Samantha Basford Damoulakis

Samantha Damoulakis, a former professional ballerina, has practiced Feldenkrais® since the beginning of her career, at age seventeen.  She discovered the Feldenkrais Method to be helpful in recovering from several serious injuries she sustained, as well as proving to be a means of prevention for future injury.  It not only helped her heal faster but also improved her technique, artistry and coordination.  Wishing to share the benefits she gained with others, she began training to become a Feldenkrais practitioner.  Samantha has taught the Feldenkrais Method® since 2011, after having spent four years of intensive study under David Zemach-Bersin, a world renowned Feldenkrais educator and practitioner.   As a Guild Certified Feldenkrais Practicioner, Samantha regularly works with musicians from the Cleveland Orchestra and the Cleveland Institute of Music.  Since 2013, she has co-taught a Feldenkrais course for musicians at CIM with Russell Hall.  She has taught workshops and lessons throughout the world using her knowledge and skills, most recently in Sapporo, Japan and Oberlin, Ohio.

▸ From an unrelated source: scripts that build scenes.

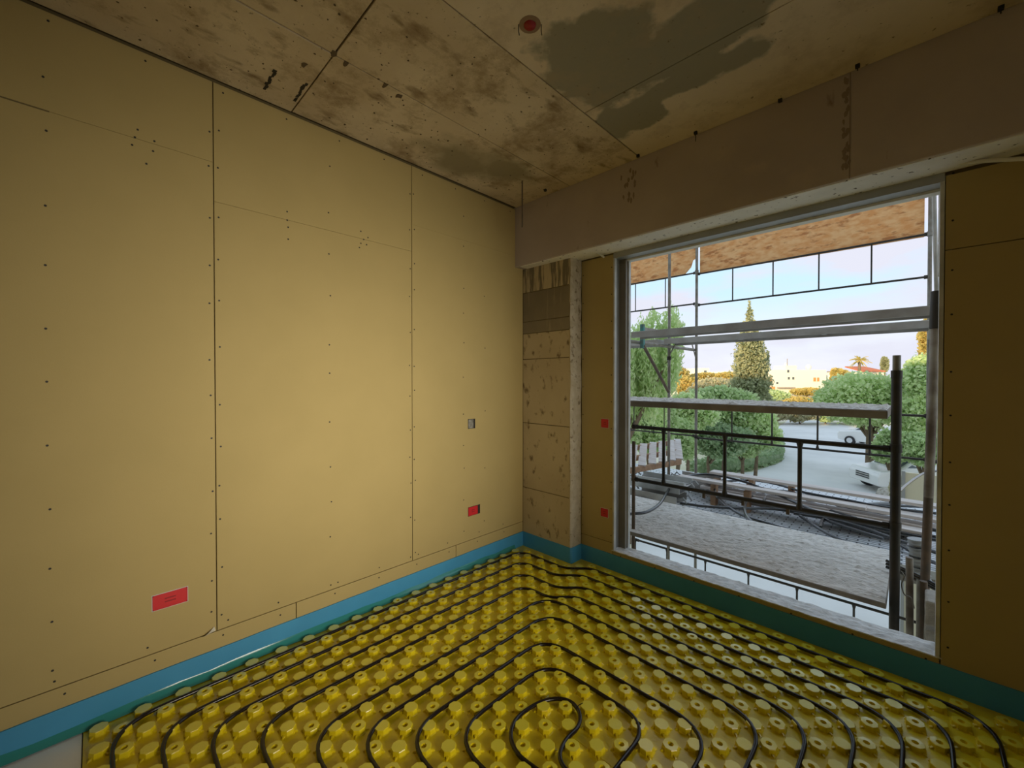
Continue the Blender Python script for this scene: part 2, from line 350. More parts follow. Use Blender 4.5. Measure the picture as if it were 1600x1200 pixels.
o = m.build('blow_holes', mat('blow_hole_brown', (.12, .085, .045), .95), ce); o['kind'] = 'stuff'
# beam and its soffit
bm = struct(B((-.3, BEAM_Y, BEAM_Z), (RX + .3, WALL_T, ZC + .012)).build('concrete_beam', M_beam, bevel=.006), 'deep concrete beam above the window')
B((.05, BEAM_Y + .012, BEAM_Z - .004), (RX, -.0, BEAM_Z + .01)).build('soffit_skim', M_soffit, bm, bevel=.003)
m = MB()
for i in range(34):
    px = 1322 + U(-5, 5); p = ony(px, U(120, 262), BEAM_Y)
    yy = BEAM_Y - U(.0004, .002)
    m.prism([(p.x + U(.004, .012) * math.cos(k), yy, p.z + U(.008, .022) * math.sin(k)) for k in range(6)], (0, .005, 0))
for i in range(16):
    p = ony(982 + U(-12, 12), U(258, 318), BEAM_Y)
    m.prism([(p.x + U(.005, .012) * math.cos(k), BEAM_Y - .0004 - i * .0001, p.z + U(.01, .03) * math.sin(k)) for k in range(6)], (0, .005, 0))
M_fstain = mat('form_stain', (.31, .24, .19), .95)
o = m.build('form_marks', M_fstain, bm); o['kind'] = 'stuff'
B((2.39, BEAM_Y - .002, BEAM_Z), (2.394, BEAM_Y + .004, ZC)).build('pour_joint', M_fstain, bm)
# column
cl = struct(B((-.3, COLY + .004, -.12), (COLX - .02, 0.05, BEAM_Z)).build('concrete_column', M_gap), 'stained concrete column in the corner')
for z0, z1, m_, d in ((-.05, .55, M_col, 0), (.55, 1.158, M_col, .002), (1.158, 1.752, M_col, 0), (1.752, 1.99, M_col, .002), (1.99, 2.10, M_colgrey, -.002), (2.10, 2.37, M_colgrey, .001), (2.37, BEAM_Z, M_coltop, 0)):
    B((-.0, COLY + d, z0 + .003), (COLX - .012, COLY + .03, z1 - .003)).build('formwork_band', m_, cl, bevel=.003)
m = MB(); n = 26
for i in range(n):
    z = .0 + i * BEAM_Z / n; z2 = z + BEAM_Z / n
for i in range(n + 1):
    z = min(i * BEAM_Z / n, BEAM_Z); a, b, c = U(-.004, .004), U(-.003, .004), U(-.003, .003)
    m.v += [(COLX - .028 + a, COLY + .004, z), (COLX - .012 + b, COLY - .002 + c, z), (COLX + b, COLY + .014 + c, z), (COLX + c, .0, z)]
for i in range(n):
    for k in range(3): m.f.append([i*4 + k, i*4 + k + 1, i*4 + k + 5, i*4 + k + 4]); m.mi.append(0); m.sm.append(False)
m.build('rough_edge', M_rough, cl)
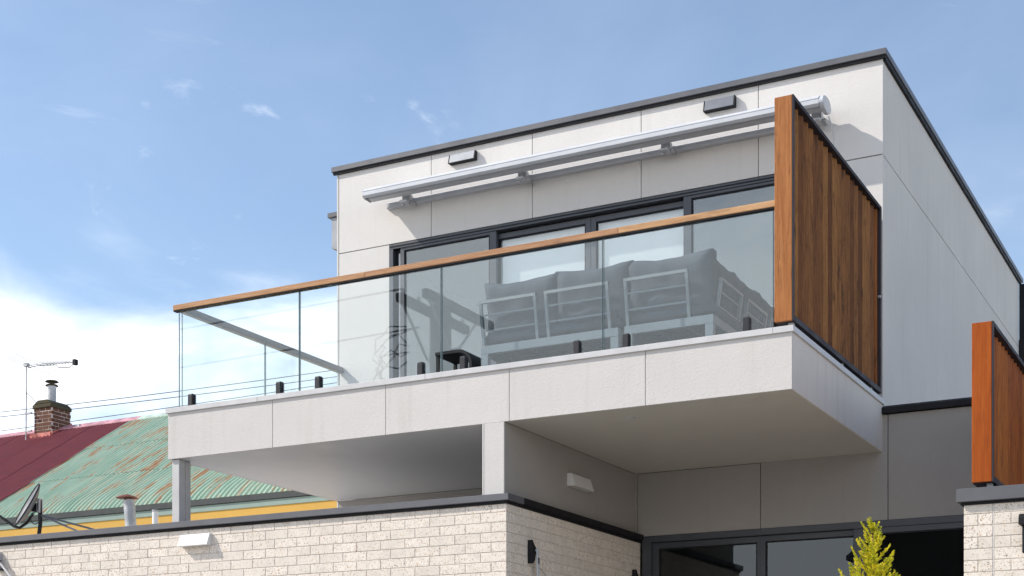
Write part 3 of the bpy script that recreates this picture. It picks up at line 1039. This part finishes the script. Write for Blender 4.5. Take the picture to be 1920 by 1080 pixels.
for k, (a, b) in enumerate(((YS + 0.18, YS + 0.70), (YS + 0.86, YS + 1.38), (YS + 1.50, YS + 2.02))):
    owner = s2 if k == 0 else s3
    back_frame(owner, 'Y', a, b, -4.345, 5.15, 5.50, 0.05)
    pillow('back_cushion', owner, -4.475, (a + b) / 2 + 0.03, 5.475, 0.66, 0.22, 0.52, R(90), R(6), 10 + k)

# low black table with a curved end
tb = thing('side_table', (-7.0, 12.25, ZF), 'low black side table with a curved end left of the sofa', 'table')
arc = [(-7.18, 5.245), (-6.93, 5.245)] + [(-6.93 + 0.15 * math.sin(a), 5.095 + 0.15 * math.cos(a)) for a in [math.pi / 2 * i / 8 for i in range(1, 9)]] + [(-6.775, ZF)]
inn = [(-6.81, ZF), (-6.812, 5.09)] + [(-6.93 + 0.118 * math.sin(a), 5.095 + 0.118 * math.cos(a)) for a in [math.pi / 2 * i / 8 for i in range(7, 0, -1)]] + [(-6.93, 5.213), (-7.18, 5.213)]
MB().prism(arc + inn, 'Y', 12.05, 12.42).build('top', 'black', tb, 0.003)
for y in (12.06, 12.39):
    MB().box(-7.175, -7.145, y, y + 0.025, ZF, 5.2125).build('leg', 'black', tb)

# ================================================================== NEIGHBOUR'S HOUSE
nb = thing('neighbour_house', (-20, 20, 0), 'old ochre cottage with a patched red and green corrugated iron roof', 'house')
YE, ZE, TAN = 18.0, 5.28, 0.615
YR = 22.10
XG = -19.90
MB().box(-32, -11.6, YE - 0.01, 26.0, 0, 5.095).build('wall', 'yellow', nb)
for x in (-32, -11.62):
    MB().prism([(YE + 0.22, 5.096), (26.0, 5.096), (YR, 7.66)], 'X', x, x + 0.02).build('gable', 'yellow', nb)
MB().box(-32.2, -11.4, YE - 0.022, YE + 0.02, 5.096, 5.186).build('fascia_board', 'fascia_green', nb)
gp = [(YE - 0.045, 5.196), (YE - 0.045, 5.286), (YE - 0.035, 5.286), (YE - 0.035, 5.2), (YE + 0.08, 5.2), (YE + 0.08, 5.25), (YE + 0.089, 5.25), (YE + 0.089, 5.1865), (YE - 0.03, 5.1865)]
MB().prism(gp, 'X', -32.2, -11.4).build('gutter', 'gutter', nb)
roof = part('roof', (-20, 20, 5.2), nb)


def slope_pts(s0, s1, n, lift=0.0):
    """points along the roof from horizontal distance s0 to s1 behind the eave; bull-nosed near the eave"""
    out_ = []
    for i in range(n + 1):
        y = s0 + (s1 - s0) * i / n
        z = TAN * y
        bn = 0.55
        if y < bn:
            z -= 0.16 * ((bn - y) / bn) ** 2.2
        out_.append((y, z + lift))
    return out_


def sheet_mesh(name, mat, s0, s1, n, lift=0.0, pitch=0.098, ribs=10, amp=0.0165, drop=0.0):
    nx = ribs * 8
    vs, fs = [], []
    prof = slope_pts(s0, s1, n, lift)
    for j, (y, z) in enumerate(prof):
        y2, z2 = prof[min(j + 1, n)]
        y1_, z1_ = prof[max(j - 1, 0)]
        d = Vector((0, y2 - y1_, z2 - z1_)).normalized()
        nrm = Vector((0, -d.z, d.y))
        for i in range(nx + 1):
            x = pitch * ribs * i / nx
            h = amp * math.cos(2 * math.pi * i / 8)
            vs.append((x, y + nrm.y * h, z + nrm.z * h))
    for j in range(n):
        for i in range(nx):
            a = j * (nx + 1) + i
            fs.append((a, a + 1, a + nx + 2, a + nx + 1))
    me = bpy.data.meshes.new(name)
    me.from_pydata(vs, [], fs)
    for p_ in me.polygons:
        p_.use_smooth = True
    me.materials.append(M[mat])
    return me


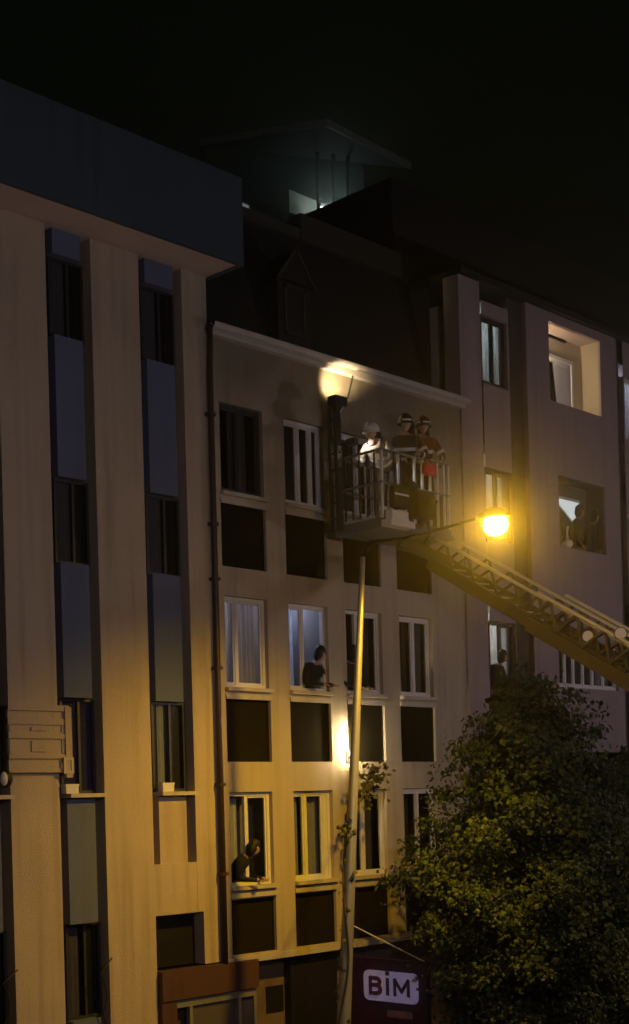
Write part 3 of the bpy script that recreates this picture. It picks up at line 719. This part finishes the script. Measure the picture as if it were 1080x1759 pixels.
# ------------------------------------------------------------------ sill boxes, cables, lantern on the left building
def sbox(u, label):
    p = fp(u,1366,-.05)
    o = thing('planter_box', label, 'planter', (p.x,-.03,6.14))
    z = 6.139
    MB().box(p.x-.10,p.x+.10,-.085,.03,z,z+.10).box(p.x-.11,p.x+.11,-.088,.033,z+.10,z+.125).build('tub', MT['box'], o)
    MB().box(p.x-.09,p.x+.09,-.075,.02,z+.1251,z+.13).build('soil', MT['bark'], o)
sbox(122,'small white planter on the sill of the blue curtained window'); sbox(287,'small cream planter on the sill left of the drain pipe')
def cable(pts, label):
    o = MB().tube(pts, .010, 6).build('cable', MT['cable'], None, True); return tag(o, label, 'cable')
def lp(pl, y): return [tuple(fp(u, v, y)) for u, v in pl]
cable([(-2.62,-.012,3.9)]+lp([(172,1672),(180,1690),(184,1708),(182,1726),(176,1740)],-.03)+[(-2.62,-.012,2.6)], 'black cable looping out over the second pilaster from the left')
cable([(-4.13,-.012,3.9)]+lp([(4,1690),(12,1705),(18,1725),(16,1745),(8,1757)],-.03)+[(-4.13,-.012,2.3)], 'black cable looping at the leftmost pilaster')
p = fp(8,1338,-.22)
o = thing('wall_lantern', 'round black unlit lantern beside the moulded band at the left edge', 'lantern', (p.x,-.1,p.z))
MB().ball(tuple(p), (.10,.10,.12), 12, 8).build('globe', MT['black'], o, True)
MB().bar((p.x,p.y,p.z-.02),(p.x,-.10,p.z-.02),.025,8).build('bracket', MT['dmetal'], o)
MB().ball((p.x-.06,p.y-.07,p.z), (.05,.05,.09), 10, 6).build('glass', MT['box'], o, True)
# vase on the middle balcony ledge
p = fp(974,938,.06)
o = MB().lathe((p.x,.06,10.725), [(.05,0),(.10,.03),(.12,.09),(.10,.14),(.04,.17),(.03,.24),(.03,.36),(.05,.40),(.045,.42)], 14).build('vase', MT['vase'], None, True)
tag(o, 'white long necked vase on the ledge of the dark balcony', 'vase')

# ------------------------------------------------------------------ vine on the pole
VI = thing('climbing_vine', 'leafy vine climbing the leaning lamp pole', 'vine', tuple(PB))
def polept(z): 
    t = (z-PB.z)/(PT.z-PB.z); return PB.lerp(PT, t), .125+(.036-.125)*t
st = []
for k in range(60):
    z = .2+k*.1; c, r = polept(z); w = 2.6+.9*math.sin(z*2.1)
    st.append((c.x+(r+.012)*math.cos(w+math.radians(40)), c.y+(r+.012)*math.sin(w+math.radians(40)), z))
MB().tube(st, .016, 6).build('stem', MT['bark'], VI, True)
def leafmesh(pts, size, out=None):
    b = MB()
    for (p, n_, s_) in pts:
        n_ = Vector(n_).normalized(); t = n_.cross(Vector((random.gauss(0,1),random.gauss(0,1),random.gauss(0,1)))).normalized(); w = n_.cross(t)
        L, Wd = s_*size, s_*size*.42; p = Vector(p); dn = n_*(L*.12)
        i = len(b.v); b.v += [tuple(p-t*L*.5), tuple(p+w*Wd-dn*.2), tuple(p+t*L*.5-dn), tuple(p-w*Wd-dn*.2), tuple(p+dn)]
        b.f += [(i,i+1,i+4),(i+1,i+2,i+4),(i+2,i+3,i+4),(i+3,i,i+4)]; b.m += [0]*4
    return b
pts = []
R = random.Random(3)
for k in range(90):
    z = R.uniform(.6,6.0); c, r = polept(z); w = R.gauss(2.9,.8); q = r+abs(R.gauss(.02,.03))
    if z > 4.2 and R.random() < .6: continue
    pts.append(((c.x+q*math.cos(w),c.y+q*math.sin(w),z),(math.cos(w),math.sin(w),R.uniform(-.2,.8)),R.uniform(.6,1.2)))
for (u, v, y, n_, sp) in ((590,1422,-2.3,26,.07),(640,1335,-.75,120,.13),(628,1372,-1.0,26,.08)):
    c = fp(u,v,y)
    for k in range(n_): pts.append(((c.x+R.gauss(0,sp*.8),c.y+R.gauss(0,sp),c.z+R.gauss(0,sp)),(R.gauss(-.5,.6),R.gauss(-.5,.6),R.gauss(.3,.6)),R.uniform(.7,1.3)))
lv = leafmesh(pts, .085).build('leaves', MT['vine'], VI); lv['kind'] = 'stuff'
c, r = polept(5.55); t_ = fp(640,1340,-.75); 
MB().tube([c, c.lerp(t_,.4)+Vector((0,0,.12)), c.lerp(t_,.75)+Vector((0,0,.1)), t_], [.014,.012,.010,.006], 6).build('shoot', MT['bark'], VI, True)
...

A native of New York, Samantha began formal classical ballet training with Feld Ballets NY, studying at the Joffrey Ballet School, and continuing advanced training at the School of American Ballet at Lincoln Center and LaGuardia High School of the Performing Arts.  As a dance student she had the opportunity to work with such distinguished mentors as Stanley Williams, Violette Verdy, Patricia McBride, and Lynn Taylor Corbett, among other legendary teachers, choreographers and artists.  Samantha joined Miami City Ballet, under Edward Villella’s direction, where she toured extensively, including performing in Torino, Italy and Caracas, Venezuela abroad, as well as at the Spoleto Festival, Charleston, South Carolina and the Kennedy Center’s Balanchine Festival in Washington, D.C.  During this time, she studied the Feldenkrais Method with Miami practitioner, Dale Russel, founder of Noble Savage Workshop.  In 2004, she joined the staff at the School of American Ballet at Lincoln Center as Artistic Assistant, working directly under Peter Martins and Kay Mazzo.  Since moving to Cleveland in 2007, she has become a member of the faculty at Sharron’s School of Dance and Cleveland City Dance teaching children and adults, including professional dancers.

  • “...learning is the gift of life.  A special kind of learning: that of knowing oneself.  They learn to know ‘how’ they are acting and thus are able to do ‘what’ they want-- the intense living of their unavowed, and sometimes declared, dreams. “
    - Moshe Feldenkrais

Moshe Pinhas Feldenkrais (1904-1984)

Moshe Feldenkrais was a Renaissance man who synthesised the fields of science and movement and art so he could have less pain in a bad knee and in turn offered his innovative discoveries to share with the rest of us.
Moshe Feldenkrais was born in the Ukraine and emmigrated to Palestine by himself at the age of 13.  During the years 1919-1930, he worked as a laborer, cartographer, student and author.  While recovering from a knee injury incurred in a soccer match, he co-authored and wrote Autosuggestion (1930) a translation based on the method of Emile Coue and Jujitsu (1931) a book on self-defense.  From 1930-1940, he was a student at the Sorbonne studying mechanical and electrical engineering, then worked in the scientific commmunity in Paris collaborating with such notables as Frederic Joliot-Curie.  Based on his continuing studies in Judo, he published two more books on the subject.  Escaping from the Natzi’s to Great Britain, he continued on in his career by working with the British Admiralty.  He also continued his studies in Judo, publishing three more books on the subject.  Moshe began to explore a way to deal with his knee injury, studying the scientific basis for Judo movements and absorbing himself in the work of contemporaries and mentors such as F.M. Alexander and Heinrich Jacoby.   He published his first book, Body and Mature Behavior(1949), on what would later develop into his method.  In 1951, he moved to Israel direct the Army Department of Electrics and by 1954 transitioned to practicing his method full time.  Awareness Through Movement lessons were taught on a regular basis, as were Functional Integration lessons.   In the late 1950’s he travelled throughout Europe and America and continued his public teaching until he fell ill in 1981.  He penned several more books on his ideas- including Awareness Through Movement (1972), The Case of Nora (1977), Elusive Obvious (1981), The Potent Self (1985.)  His books continue to be published- most recently- Higher Judo(2011.)